The 68th annual Cannes Film Festival wrapped up this week, with Japanese cinema receiving ample representation. Festival favorite Hirokazu Koreeda was up again for the Palme d’Or with his latest feature, Our Little Sister, based on the manga Umimachi Diary.

Naomi Kawase, who has taken several prizes from the French Riviera home to Kyoto in the past, offered her latest work Sweet Red Bean Paste, which was chosen to open the Un Certain Regard section of innovative films. The section also includes Kiyoshi Kurosawa’s Journey to the Shore, his first in the fest after getting his start in horror flicks.

Gus Van Sant’s Japan-set drama The Sea of Trees was also in the competition. Matthew McConaughey plays an American scientist who travels to Japan’s infamous “suicide forest,” but changes his mind when he meets a fellow troubled soul played by Ken Watanabe.

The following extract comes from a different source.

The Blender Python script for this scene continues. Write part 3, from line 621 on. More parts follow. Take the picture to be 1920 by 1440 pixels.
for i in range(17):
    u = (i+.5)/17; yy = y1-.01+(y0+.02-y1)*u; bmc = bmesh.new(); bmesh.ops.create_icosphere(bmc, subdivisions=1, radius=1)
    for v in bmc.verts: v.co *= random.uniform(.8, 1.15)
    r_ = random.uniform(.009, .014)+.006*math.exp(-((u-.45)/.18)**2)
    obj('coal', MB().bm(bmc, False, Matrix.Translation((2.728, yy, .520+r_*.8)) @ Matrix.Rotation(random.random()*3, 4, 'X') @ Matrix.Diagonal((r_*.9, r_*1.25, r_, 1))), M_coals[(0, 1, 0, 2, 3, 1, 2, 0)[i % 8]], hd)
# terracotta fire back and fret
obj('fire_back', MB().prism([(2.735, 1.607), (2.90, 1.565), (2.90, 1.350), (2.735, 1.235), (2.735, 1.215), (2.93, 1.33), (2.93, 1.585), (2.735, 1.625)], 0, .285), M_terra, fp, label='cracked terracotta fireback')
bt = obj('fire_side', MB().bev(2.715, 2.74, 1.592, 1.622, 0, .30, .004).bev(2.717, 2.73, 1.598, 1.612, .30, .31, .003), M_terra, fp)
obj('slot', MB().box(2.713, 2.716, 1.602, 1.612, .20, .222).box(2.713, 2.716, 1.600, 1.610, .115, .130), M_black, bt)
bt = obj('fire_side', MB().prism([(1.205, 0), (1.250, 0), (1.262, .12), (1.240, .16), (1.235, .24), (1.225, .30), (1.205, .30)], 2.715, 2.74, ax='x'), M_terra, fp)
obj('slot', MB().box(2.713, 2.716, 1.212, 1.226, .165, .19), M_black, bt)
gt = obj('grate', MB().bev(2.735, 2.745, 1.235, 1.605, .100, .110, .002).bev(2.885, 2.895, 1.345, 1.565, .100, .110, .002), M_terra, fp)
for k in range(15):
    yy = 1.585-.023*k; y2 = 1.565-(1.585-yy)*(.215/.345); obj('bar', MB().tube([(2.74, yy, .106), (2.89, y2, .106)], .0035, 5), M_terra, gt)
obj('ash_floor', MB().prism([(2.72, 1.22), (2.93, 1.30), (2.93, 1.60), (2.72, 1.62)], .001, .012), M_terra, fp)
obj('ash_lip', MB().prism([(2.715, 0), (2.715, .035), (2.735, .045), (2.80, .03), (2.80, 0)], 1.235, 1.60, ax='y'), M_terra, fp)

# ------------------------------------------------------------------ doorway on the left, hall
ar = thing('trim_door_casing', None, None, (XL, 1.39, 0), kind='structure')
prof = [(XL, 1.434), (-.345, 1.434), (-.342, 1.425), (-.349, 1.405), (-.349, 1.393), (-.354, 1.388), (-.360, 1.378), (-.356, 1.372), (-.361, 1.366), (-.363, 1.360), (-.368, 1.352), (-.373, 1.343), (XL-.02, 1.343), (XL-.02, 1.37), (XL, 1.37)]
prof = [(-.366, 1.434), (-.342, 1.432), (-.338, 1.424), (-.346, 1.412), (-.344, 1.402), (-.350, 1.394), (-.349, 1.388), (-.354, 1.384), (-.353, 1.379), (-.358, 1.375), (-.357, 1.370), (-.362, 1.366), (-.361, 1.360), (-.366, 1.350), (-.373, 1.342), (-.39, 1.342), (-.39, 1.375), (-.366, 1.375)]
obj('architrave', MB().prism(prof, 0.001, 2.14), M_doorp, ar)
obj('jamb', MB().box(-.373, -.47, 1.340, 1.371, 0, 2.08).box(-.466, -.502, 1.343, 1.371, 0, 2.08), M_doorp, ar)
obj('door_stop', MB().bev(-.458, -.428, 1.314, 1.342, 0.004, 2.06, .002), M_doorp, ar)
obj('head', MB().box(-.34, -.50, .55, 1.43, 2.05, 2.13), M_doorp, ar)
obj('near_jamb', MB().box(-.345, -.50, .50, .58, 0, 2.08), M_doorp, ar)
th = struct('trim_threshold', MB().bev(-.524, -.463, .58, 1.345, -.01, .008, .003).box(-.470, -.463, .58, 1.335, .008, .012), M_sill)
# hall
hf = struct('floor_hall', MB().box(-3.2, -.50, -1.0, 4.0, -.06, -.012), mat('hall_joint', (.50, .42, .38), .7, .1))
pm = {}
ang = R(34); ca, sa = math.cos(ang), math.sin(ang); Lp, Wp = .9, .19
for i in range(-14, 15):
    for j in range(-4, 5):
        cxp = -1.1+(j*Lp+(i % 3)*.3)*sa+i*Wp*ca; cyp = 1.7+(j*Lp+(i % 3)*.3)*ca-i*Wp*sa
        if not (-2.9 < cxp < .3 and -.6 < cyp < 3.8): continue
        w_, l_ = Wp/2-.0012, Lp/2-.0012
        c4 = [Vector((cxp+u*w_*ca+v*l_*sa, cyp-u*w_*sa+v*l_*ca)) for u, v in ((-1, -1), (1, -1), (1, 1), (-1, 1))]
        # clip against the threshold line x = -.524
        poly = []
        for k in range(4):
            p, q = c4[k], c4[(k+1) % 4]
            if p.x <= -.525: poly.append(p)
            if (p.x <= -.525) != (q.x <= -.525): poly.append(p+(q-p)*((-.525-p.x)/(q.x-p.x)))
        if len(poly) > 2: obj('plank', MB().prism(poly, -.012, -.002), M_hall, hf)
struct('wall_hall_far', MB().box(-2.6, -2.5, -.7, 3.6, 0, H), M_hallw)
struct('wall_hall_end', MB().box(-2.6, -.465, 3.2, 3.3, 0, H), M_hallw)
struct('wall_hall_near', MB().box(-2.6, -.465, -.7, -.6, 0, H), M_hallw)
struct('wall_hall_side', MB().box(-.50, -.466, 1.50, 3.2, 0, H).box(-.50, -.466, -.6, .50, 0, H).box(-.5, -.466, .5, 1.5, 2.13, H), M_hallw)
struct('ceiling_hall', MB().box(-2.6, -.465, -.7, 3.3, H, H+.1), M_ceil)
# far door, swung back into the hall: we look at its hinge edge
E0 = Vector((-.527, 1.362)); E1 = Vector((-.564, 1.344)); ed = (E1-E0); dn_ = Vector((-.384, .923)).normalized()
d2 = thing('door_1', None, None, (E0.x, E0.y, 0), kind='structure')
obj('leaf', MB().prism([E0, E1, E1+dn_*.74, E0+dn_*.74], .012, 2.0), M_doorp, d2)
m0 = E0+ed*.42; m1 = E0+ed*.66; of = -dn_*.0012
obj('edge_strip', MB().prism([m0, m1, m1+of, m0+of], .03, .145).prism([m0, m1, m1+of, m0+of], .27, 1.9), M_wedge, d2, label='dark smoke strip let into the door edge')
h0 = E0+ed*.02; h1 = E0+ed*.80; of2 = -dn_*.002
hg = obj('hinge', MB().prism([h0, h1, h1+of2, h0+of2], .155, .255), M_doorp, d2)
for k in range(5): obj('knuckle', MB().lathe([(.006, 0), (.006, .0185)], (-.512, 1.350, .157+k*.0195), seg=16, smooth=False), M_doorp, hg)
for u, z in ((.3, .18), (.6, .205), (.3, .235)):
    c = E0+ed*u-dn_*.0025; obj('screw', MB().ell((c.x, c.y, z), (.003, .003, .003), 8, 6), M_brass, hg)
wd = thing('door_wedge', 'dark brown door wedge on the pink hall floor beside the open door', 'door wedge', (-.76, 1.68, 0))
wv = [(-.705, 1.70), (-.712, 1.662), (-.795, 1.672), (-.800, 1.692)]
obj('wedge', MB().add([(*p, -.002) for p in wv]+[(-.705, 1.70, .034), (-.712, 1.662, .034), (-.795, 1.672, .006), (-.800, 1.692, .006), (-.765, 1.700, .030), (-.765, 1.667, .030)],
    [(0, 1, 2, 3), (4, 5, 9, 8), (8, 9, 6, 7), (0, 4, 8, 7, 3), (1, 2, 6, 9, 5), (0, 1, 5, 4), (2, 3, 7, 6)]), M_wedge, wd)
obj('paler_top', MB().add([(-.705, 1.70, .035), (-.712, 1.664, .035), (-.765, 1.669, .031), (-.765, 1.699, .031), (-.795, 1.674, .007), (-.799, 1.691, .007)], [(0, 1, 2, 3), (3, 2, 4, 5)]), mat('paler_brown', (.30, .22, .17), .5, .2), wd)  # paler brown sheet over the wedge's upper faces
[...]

McConaughey attended the festival with Naomi Watts (pictured), who plays his wife in flashbacks; but things didn’t go as planned.

The notoriously fickle Cannes audiences panned the film, leading McConaughey to say “people have as much right to boo the film as to give it an ovation.”

Sweet Red Bean Paste opens May 30. Our Little Sister opens June 13. Journey to the Shore is due out October 1.